For St. Simons Island native Jonah Driggers, the ecology of the small island community has instilled a sense of mission that has been shaped by his UGA experiences:

Although I began my freshman year with vague intentions of pursuing a career in business, I always harbored a love of the outdoors that was developed over years of Scouting and working in the garden with my dad. Experiences made possible through the Foundation Fellowship, like taking Modernist Dystopian Literature with David Bradshaw at Oxford University and hiking the Tour du Mont Blanc with two of my best friends, pulled my fledgling environmentalism to the forefront. Upon returning to UGA, I began exploring this new area of interest in earnest.

As part of UGA’s chapter of the Roosevelt Institute Network, I’ve conducted research on the consequences of Georgia’s slow transition to renewable energy and examined methods by which to mitigate greenhouse gas emissions and increase installation of renewable energy. I was able to present this work at the 2016 TEDx Student Symposium, fulfilling a dream of speaking at a TED event.
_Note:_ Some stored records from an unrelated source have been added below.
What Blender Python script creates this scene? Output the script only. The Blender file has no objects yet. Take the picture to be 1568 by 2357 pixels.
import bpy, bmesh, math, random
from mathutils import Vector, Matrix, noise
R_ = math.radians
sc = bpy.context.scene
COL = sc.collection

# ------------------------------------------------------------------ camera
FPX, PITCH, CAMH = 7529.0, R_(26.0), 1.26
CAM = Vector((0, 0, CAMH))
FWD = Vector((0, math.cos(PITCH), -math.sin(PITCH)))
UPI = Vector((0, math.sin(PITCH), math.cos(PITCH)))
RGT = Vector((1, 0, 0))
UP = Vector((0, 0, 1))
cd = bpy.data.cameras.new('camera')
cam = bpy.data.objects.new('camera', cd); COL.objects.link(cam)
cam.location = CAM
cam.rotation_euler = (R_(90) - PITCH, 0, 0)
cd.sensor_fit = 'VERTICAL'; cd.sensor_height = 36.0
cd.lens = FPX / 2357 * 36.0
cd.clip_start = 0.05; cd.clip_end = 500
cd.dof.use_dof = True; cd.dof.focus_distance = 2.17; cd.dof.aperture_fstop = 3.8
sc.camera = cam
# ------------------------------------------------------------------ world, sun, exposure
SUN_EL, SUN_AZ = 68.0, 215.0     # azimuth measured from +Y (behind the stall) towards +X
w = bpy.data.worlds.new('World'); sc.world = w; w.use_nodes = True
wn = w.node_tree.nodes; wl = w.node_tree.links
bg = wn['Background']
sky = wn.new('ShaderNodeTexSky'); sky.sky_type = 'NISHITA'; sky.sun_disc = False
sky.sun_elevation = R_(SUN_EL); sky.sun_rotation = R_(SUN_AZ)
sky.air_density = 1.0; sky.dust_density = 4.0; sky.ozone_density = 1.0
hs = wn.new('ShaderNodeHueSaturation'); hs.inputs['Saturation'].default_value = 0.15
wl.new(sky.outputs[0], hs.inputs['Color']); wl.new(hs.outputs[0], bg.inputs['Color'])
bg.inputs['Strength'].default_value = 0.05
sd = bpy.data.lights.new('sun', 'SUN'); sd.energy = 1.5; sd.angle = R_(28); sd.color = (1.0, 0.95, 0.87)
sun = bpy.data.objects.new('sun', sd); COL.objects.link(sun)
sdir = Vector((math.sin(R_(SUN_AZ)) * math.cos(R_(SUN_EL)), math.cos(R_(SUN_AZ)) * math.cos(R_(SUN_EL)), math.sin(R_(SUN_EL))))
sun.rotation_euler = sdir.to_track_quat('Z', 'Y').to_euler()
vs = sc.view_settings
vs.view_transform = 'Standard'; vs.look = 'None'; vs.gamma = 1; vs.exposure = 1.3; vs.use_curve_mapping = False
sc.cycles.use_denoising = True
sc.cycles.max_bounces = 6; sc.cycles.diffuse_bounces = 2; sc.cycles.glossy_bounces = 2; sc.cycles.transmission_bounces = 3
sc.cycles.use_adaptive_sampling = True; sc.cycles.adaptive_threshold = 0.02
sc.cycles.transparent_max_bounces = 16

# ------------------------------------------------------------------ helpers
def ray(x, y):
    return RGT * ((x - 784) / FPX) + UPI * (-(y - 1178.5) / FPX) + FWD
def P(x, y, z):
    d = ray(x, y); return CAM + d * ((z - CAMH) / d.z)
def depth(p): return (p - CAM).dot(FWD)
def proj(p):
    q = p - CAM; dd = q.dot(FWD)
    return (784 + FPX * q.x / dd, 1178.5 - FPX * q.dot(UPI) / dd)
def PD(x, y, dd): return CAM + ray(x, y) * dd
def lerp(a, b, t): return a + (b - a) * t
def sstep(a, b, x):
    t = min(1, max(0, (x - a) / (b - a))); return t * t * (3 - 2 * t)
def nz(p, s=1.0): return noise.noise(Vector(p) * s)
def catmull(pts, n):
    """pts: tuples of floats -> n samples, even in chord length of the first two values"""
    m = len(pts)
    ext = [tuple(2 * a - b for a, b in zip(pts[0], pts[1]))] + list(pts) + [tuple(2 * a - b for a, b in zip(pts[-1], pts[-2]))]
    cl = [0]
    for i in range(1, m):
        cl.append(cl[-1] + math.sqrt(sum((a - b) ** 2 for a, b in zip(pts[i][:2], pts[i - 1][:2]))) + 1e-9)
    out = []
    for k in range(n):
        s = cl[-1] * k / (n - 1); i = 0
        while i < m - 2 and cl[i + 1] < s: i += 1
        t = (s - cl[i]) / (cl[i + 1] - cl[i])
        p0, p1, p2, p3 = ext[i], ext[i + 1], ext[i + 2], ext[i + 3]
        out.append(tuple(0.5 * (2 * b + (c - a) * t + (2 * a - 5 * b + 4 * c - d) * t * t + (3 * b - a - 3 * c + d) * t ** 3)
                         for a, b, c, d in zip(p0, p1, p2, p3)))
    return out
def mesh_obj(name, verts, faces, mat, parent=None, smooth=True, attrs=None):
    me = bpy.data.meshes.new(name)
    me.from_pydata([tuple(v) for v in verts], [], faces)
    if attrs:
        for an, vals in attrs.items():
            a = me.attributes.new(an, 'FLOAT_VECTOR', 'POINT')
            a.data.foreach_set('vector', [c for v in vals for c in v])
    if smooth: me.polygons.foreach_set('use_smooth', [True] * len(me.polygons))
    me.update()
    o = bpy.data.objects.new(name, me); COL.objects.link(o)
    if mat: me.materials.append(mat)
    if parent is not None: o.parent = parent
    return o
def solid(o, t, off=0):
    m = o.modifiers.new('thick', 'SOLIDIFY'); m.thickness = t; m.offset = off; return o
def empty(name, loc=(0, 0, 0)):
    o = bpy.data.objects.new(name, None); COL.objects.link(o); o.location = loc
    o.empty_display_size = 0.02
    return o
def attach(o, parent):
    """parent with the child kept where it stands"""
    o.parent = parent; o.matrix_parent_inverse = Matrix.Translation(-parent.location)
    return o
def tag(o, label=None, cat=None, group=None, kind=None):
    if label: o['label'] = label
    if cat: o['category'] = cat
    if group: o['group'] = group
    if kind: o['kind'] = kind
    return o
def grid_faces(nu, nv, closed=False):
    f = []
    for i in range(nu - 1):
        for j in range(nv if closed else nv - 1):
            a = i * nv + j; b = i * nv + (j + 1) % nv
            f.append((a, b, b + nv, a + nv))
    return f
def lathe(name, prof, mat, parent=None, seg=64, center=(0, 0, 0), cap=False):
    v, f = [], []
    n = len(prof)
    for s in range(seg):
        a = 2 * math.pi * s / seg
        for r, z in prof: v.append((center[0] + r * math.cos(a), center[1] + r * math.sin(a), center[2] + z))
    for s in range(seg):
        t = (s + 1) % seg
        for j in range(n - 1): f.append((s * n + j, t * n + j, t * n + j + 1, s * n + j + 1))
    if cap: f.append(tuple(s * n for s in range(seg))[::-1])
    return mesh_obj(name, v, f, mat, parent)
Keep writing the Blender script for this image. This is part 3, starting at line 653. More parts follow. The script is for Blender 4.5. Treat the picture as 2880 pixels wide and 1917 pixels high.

During my junior year, I directed our Roosevelt chapter’s Center for Energy and Environmental Policy, and this year I am coordinating policy development in the energy and environmental arena across Roosevelt’s 130 chapters nationwide.

The knowledge and skills I gained through Roosevelt and my classes in UGA’s geography and ecology departments helped me last summer to land an internship in the Office of Climate Preparedness at the White House Council on Environmental Quality. Through the assistance of the Honors in Washington program, I was able to live and work in D.C., sit in on meetings with senior advisers to the president and the heads of federal agencies, and participate in environmental policymaking at the highest levels. Here too I was introduced to the ethical obligations we have to aid communities as they adapt to the inevitable consequences of climate change. This is not just an environmental issue, but also carries enormous philosophical and moral implications. 

Very well said and we salute this mindset - a true encapsulation of the ideal to empower students to change the world for the better.